#### WHAT THIS TASK INVOLVES
Copy out the lines that include the word "wide".
********
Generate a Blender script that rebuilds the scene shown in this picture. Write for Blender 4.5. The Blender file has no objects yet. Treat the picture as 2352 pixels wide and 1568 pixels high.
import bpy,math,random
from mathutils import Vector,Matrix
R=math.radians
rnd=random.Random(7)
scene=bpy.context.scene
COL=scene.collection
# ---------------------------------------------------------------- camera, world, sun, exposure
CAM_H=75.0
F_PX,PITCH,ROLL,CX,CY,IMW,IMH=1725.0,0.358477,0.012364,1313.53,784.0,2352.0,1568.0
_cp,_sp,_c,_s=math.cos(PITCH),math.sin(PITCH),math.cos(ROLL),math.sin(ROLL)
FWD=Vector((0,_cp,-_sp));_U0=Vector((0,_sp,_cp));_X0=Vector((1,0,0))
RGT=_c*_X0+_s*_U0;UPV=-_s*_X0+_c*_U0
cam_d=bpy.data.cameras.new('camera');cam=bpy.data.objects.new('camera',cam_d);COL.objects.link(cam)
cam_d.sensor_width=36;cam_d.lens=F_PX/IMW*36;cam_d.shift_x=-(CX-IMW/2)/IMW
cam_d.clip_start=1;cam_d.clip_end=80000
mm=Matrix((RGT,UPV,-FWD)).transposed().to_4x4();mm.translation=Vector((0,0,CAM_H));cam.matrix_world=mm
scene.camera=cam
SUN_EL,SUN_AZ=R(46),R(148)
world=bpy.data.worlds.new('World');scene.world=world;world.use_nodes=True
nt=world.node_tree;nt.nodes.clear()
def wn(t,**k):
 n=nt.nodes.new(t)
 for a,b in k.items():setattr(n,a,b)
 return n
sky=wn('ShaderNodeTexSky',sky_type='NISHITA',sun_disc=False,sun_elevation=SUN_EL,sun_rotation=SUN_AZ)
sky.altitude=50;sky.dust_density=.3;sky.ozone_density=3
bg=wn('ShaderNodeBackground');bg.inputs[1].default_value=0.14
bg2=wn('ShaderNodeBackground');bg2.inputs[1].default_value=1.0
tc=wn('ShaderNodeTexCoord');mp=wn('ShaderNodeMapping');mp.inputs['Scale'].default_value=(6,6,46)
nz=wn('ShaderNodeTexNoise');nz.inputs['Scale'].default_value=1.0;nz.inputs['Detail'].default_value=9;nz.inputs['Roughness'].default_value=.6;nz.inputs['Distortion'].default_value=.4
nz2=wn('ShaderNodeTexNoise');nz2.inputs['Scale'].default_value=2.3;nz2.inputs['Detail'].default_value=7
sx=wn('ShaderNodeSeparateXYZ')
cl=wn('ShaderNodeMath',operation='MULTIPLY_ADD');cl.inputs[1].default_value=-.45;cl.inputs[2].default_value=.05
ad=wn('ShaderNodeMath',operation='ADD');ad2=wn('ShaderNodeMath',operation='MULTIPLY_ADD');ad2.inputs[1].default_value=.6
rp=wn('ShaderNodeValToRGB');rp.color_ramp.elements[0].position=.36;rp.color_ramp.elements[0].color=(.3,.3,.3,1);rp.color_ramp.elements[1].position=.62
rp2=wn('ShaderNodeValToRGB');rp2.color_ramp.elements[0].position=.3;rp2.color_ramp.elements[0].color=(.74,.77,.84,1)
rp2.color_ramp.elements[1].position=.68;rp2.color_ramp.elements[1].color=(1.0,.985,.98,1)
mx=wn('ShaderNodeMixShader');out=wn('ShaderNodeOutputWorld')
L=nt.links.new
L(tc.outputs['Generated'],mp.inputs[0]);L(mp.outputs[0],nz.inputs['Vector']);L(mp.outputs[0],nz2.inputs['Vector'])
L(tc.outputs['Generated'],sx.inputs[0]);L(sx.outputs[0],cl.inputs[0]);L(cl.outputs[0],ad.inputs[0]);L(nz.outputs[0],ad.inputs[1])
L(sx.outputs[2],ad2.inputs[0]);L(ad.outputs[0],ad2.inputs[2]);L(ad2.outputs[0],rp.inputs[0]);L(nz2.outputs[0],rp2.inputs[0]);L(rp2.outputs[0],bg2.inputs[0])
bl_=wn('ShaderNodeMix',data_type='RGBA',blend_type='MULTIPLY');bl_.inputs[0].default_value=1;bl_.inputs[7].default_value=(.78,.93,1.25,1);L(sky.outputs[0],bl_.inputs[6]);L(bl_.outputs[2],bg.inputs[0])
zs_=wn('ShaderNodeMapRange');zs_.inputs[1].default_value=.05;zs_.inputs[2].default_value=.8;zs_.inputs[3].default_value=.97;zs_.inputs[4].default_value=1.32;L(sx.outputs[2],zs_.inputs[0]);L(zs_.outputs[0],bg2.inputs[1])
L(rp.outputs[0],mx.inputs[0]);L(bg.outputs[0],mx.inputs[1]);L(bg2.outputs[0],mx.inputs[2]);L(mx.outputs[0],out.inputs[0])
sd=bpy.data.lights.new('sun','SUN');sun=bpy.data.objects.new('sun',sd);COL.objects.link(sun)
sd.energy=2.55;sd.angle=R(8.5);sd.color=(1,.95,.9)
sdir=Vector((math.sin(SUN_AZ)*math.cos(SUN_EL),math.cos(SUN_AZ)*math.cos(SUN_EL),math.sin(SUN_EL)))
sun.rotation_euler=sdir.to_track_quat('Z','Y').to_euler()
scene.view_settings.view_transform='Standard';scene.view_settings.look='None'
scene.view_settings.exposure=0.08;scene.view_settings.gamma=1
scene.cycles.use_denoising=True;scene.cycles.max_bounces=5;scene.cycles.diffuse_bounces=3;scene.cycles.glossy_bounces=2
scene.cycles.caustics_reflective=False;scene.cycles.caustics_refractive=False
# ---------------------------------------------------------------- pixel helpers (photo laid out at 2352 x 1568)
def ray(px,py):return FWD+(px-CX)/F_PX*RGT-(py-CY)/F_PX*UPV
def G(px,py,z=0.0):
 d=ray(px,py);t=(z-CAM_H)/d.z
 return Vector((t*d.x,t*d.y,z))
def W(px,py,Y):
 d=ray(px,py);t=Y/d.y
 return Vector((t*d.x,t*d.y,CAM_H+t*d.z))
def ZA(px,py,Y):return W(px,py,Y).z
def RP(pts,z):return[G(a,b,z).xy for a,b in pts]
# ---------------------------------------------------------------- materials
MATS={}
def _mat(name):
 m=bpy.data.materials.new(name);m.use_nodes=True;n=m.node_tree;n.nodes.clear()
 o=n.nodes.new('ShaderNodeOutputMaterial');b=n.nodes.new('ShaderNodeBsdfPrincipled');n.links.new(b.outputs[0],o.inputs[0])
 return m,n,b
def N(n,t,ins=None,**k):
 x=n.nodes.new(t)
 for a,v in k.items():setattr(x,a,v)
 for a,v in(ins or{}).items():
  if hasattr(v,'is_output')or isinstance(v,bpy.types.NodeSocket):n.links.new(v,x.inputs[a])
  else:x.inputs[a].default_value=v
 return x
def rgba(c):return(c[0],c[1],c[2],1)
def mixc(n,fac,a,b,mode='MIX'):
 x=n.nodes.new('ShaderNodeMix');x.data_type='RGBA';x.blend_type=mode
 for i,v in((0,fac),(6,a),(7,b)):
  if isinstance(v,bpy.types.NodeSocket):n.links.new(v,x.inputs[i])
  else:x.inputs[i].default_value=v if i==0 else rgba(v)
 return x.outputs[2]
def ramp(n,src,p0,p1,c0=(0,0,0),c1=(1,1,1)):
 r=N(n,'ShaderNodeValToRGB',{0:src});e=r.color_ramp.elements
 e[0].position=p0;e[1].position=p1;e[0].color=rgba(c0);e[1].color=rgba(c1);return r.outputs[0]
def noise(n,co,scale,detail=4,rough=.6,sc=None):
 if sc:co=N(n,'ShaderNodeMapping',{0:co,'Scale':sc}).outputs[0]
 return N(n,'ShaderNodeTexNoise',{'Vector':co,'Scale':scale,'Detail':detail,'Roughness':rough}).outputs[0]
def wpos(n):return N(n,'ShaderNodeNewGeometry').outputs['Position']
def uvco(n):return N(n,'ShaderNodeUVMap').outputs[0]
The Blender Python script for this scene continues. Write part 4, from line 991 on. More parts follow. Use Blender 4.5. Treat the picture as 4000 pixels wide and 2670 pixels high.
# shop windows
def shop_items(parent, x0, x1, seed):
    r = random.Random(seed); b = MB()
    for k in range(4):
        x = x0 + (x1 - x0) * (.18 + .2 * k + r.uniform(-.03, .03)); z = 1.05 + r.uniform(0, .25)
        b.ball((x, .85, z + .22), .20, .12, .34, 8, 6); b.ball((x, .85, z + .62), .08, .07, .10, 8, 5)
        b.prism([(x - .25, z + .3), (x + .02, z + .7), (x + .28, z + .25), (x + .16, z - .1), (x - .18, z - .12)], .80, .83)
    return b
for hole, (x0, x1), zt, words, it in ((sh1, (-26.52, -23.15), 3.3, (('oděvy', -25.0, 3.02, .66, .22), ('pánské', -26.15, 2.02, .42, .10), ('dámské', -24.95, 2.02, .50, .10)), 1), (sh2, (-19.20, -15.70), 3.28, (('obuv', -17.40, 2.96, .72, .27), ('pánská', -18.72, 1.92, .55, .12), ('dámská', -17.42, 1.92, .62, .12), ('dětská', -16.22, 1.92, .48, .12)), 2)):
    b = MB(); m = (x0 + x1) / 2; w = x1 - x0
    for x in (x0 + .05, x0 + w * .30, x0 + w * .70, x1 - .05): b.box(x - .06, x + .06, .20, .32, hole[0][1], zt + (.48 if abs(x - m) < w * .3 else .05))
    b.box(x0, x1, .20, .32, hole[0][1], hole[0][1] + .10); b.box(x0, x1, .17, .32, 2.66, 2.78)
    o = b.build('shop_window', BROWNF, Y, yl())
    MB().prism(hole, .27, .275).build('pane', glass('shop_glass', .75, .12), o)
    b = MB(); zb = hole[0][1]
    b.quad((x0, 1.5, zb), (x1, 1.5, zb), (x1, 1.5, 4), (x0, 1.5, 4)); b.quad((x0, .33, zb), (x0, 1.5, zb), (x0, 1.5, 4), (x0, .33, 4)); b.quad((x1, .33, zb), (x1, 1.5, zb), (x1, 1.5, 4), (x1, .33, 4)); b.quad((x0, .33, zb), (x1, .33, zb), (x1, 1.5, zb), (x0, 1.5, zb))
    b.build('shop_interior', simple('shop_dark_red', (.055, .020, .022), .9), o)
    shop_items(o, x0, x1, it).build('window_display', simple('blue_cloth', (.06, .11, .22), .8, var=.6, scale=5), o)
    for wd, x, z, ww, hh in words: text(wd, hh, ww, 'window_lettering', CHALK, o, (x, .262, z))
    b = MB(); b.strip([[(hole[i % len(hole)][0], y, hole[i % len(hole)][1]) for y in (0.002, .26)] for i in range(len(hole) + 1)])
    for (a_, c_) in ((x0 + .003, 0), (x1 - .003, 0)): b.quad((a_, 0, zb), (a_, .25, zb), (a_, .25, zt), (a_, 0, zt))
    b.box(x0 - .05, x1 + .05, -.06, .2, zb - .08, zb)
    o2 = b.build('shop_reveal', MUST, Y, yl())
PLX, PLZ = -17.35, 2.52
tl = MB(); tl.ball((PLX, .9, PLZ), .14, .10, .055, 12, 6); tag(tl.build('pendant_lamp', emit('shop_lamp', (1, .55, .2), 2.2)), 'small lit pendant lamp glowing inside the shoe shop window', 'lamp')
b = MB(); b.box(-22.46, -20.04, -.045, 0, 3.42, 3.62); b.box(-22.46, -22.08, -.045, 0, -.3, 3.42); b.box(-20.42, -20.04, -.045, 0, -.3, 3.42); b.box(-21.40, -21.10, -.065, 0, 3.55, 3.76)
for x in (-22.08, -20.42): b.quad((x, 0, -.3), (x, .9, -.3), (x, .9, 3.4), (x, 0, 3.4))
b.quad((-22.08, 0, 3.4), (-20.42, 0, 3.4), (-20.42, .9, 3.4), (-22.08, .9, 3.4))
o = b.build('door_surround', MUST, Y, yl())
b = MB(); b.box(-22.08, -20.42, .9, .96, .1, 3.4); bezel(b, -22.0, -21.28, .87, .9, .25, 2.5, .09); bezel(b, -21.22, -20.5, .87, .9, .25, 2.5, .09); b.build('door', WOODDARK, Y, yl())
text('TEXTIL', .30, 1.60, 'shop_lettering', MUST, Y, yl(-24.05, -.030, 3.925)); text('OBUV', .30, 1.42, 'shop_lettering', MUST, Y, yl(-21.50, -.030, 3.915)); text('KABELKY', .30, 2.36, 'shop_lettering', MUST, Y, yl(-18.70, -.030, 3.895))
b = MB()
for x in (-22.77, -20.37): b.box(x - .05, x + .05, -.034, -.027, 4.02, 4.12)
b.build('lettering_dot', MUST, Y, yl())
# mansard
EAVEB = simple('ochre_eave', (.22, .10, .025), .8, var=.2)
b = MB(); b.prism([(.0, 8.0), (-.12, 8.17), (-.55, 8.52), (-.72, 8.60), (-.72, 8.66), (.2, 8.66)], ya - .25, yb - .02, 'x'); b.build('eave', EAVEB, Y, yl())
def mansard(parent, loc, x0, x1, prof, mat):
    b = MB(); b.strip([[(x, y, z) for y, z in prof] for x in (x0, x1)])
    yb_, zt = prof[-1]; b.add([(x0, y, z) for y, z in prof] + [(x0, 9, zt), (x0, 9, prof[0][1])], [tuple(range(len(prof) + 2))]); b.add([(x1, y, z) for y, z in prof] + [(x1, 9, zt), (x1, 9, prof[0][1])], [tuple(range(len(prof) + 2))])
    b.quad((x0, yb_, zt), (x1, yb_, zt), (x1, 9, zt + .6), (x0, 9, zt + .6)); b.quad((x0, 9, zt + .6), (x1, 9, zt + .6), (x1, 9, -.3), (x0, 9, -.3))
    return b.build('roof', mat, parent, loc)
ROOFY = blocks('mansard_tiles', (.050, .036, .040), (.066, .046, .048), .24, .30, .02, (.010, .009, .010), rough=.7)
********
#### RESPONSE TO THE EXERCISE
Generate a Blender script that rebuilds the scene shown in this picture. Write for Blender 4.5. The Blender file has no objects yet. Treat the picture as 2352 pixels wide and 1568 pixels high.
The Blender Python script for this scene continues. Write part 4, from line 991 on. More parts follow. Use Blender 4.5. Treat the picture as 4000 pixels wide and 2670 pixels high.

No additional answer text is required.